» Given problem: Exactly the lines between the line containing "Continue the Blender" and the line containing "tag(build('ground', bm, M['pavement']), kind='structure')", together with those two lines, are to be output.

» Supplied data:
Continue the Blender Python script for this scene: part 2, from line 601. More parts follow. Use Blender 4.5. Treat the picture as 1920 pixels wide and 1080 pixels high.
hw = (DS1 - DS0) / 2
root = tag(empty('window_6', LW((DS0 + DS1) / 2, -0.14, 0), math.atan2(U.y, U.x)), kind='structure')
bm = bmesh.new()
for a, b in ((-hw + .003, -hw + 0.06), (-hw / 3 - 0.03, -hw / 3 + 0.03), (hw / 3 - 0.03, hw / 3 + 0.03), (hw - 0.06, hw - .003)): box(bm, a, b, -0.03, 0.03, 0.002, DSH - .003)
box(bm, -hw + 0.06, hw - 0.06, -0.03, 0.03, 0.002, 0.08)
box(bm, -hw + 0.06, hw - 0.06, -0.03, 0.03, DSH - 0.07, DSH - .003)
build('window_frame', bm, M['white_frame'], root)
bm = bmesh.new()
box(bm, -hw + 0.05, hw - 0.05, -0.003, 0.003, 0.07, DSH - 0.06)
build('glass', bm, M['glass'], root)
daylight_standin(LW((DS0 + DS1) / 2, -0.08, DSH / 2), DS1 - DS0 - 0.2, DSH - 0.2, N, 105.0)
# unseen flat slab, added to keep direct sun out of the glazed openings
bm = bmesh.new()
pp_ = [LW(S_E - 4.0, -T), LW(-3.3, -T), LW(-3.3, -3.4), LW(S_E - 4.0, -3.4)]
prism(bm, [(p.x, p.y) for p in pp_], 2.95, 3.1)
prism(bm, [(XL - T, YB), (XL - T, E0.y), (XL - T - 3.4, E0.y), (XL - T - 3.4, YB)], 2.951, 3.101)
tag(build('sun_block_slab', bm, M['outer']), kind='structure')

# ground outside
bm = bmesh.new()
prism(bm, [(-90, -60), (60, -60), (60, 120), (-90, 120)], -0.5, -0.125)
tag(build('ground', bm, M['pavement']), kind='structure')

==

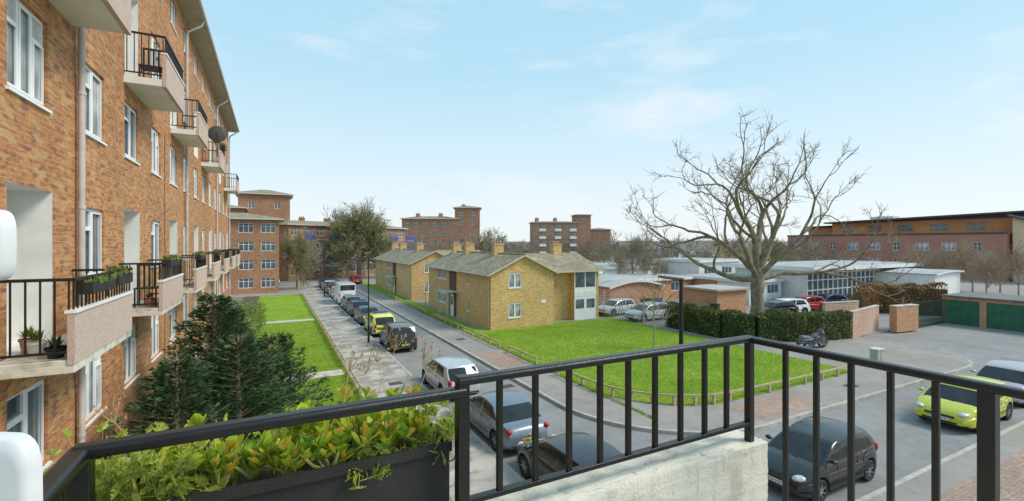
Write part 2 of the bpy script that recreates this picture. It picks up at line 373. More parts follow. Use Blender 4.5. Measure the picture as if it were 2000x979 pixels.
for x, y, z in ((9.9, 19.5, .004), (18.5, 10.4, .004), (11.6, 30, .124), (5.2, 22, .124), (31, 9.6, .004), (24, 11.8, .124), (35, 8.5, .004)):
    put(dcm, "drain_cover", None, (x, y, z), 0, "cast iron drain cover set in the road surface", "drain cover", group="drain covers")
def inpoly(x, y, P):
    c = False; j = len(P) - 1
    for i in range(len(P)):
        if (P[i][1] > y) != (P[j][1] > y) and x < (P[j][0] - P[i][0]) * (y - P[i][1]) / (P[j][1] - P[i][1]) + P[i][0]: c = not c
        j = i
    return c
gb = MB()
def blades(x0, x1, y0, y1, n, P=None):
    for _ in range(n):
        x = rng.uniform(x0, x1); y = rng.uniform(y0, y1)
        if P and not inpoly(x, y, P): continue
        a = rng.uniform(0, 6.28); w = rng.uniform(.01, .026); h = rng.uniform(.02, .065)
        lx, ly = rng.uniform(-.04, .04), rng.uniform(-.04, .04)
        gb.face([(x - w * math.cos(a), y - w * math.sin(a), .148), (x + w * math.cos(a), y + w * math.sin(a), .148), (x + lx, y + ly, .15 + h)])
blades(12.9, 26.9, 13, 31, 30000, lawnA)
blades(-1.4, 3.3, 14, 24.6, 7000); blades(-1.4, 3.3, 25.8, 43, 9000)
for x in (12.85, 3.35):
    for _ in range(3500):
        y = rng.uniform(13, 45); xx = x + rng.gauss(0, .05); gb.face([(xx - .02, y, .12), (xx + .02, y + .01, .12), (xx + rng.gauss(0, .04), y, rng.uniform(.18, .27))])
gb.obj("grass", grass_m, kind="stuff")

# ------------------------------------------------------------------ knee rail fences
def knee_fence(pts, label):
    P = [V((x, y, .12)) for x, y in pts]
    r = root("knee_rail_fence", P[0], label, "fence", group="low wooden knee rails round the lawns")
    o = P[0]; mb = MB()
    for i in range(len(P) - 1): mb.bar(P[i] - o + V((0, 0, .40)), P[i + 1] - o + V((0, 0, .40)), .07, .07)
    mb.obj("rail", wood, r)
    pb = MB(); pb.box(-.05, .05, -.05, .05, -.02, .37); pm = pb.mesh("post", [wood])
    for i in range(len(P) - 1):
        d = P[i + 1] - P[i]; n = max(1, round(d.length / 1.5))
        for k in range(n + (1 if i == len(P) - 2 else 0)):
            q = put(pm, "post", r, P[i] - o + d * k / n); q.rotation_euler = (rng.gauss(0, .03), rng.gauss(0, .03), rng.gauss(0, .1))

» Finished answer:
Continue the Blender Python script for this scene: part 2, from line 601. More parts follow. Use Blender 4.5. Treat the picture as 1920 pixels wide and 1080 pixels high.
hw = (DS1 - DS0) / 2
root = tag(empty('window_6', LW((DS0 + DS1) / 2, -0.14, 0), math.atan2(U.y, U.x)), kind='structure')
bm = bmesh.new()
for a, b in ((-hw + .003, -hw + 0.06), (-hw / 3 - 0.03, -hw / 3 + 0.03), (hw / 3 - 0.03, hw / 3 + 0.03), (hw - 0.06, hw - .003)): box(bm, a, b, -0.03, 0.03, 0.002, DSH - .003)
box(bm, -hw + 0.06, hw - 0.06, -0.03, 0.03, 0.002, 0.08)
box(bm, -hw + 0.06, hw - 0.06, -0.03, 0.03, DSH - 0.07, DSH - .003)
build('window_frame', bm, M['white_frame'], root)
bm = bmesh.new()
box(bm, -hw + 0.05, hw - 0.05, -0.003, 0.003, 0.07, DSH - 0.06)
build('glass', bm, M['glass'], root)
daylight_standin(LW((DS0 + DS1) / 2, -0.08, DSH / 2), DS1 - DS0 - 0.2, DSH - 0.2, N, 105.0)
# unseen flat slab, added to keep direct sun out of the glazed openings
bm = bmesh.new()
pp_ = [LW(S_E - 4.0, -T), LW(-3.3, -T), LW(-3.3, -3.4), LW(S_E - 4.0, -3.4)]
prism(bm, [(p.x, p.y) for p in pp_], 2.95, 3.1)
prism(bm, [(XL - T, YB), (XL - T, E0.y), (XL - T - 3.4, E0.y), (XL - T - 3.4, YB)], 2.951, 3.101)
tag(build('sun_block_slab', bm, M['outer']), kind='structure')

# ground outside
bm = bmesh.new()
prism(bm, [(-90, -60), (60, -60), (60, 120), (-90, 120)], -0.5, -0.125)
tag(build('ground', bm, M['pavement']), kind='structure')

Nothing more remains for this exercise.